商品の『伊場仙らしさ』のポイントは、「やはり『粋』な感じですね。江戸の団扇や扇子は、メリハリのあるくっきりとした吉原つなぎのような柄が主流になります。時代とともに絵柄は変化していて、昔は花魁や役者絵などが多かったようです。京扇子は絵の題材が花鳥風月だったり、ほわっとした色使いの艶やかな雰囲気が多いんです」。

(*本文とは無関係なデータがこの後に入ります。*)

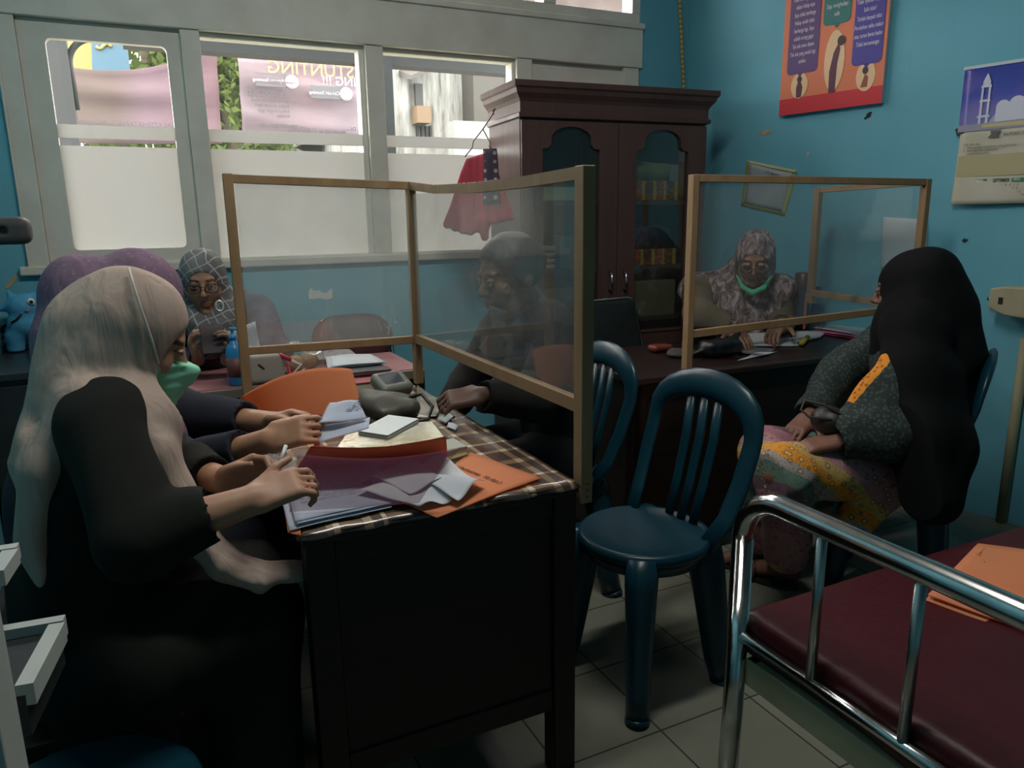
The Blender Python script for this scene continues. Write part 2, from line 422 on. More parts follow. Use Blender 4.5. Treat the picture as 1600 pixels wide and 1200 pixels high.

団扇と扇子を作る工房はそれぞれ異なる。また、現代の扇子や団扇は観賞用でないので、実用性も重要だ。簡単に折れないための素材選びにもこだわっている。「団扇の工房は房州(現在の千葉県南部)、扇子は東京・京都・滋賀が中心です。骨に使う竹も全く違うんですよ。団扇の骨には千葉の館山あたりで取れる弾力のあるものが一番ふさわしいのですが、扇子はさらに繊細な技術で作られるので、より硬くて弾力のある竹が必要です」。
扇子に適しているのは、工房もある滋賀県の琵琶湖周辺の竹なのだとか。「冬寒くて夏が暑い地域というのが重要です。雪が降って、その重みでしなるでしょう。扇子の骨にはそのしなりに耐えられるような硬さと弾力が必要なんです。団扇の竹は硬過ぎるとかえって風が来なくなってしまいますから、柔らかい館山の竹を使用しています」。意外と知られていない二つの違い。商品を手に取り、改めて感じてみてほしい。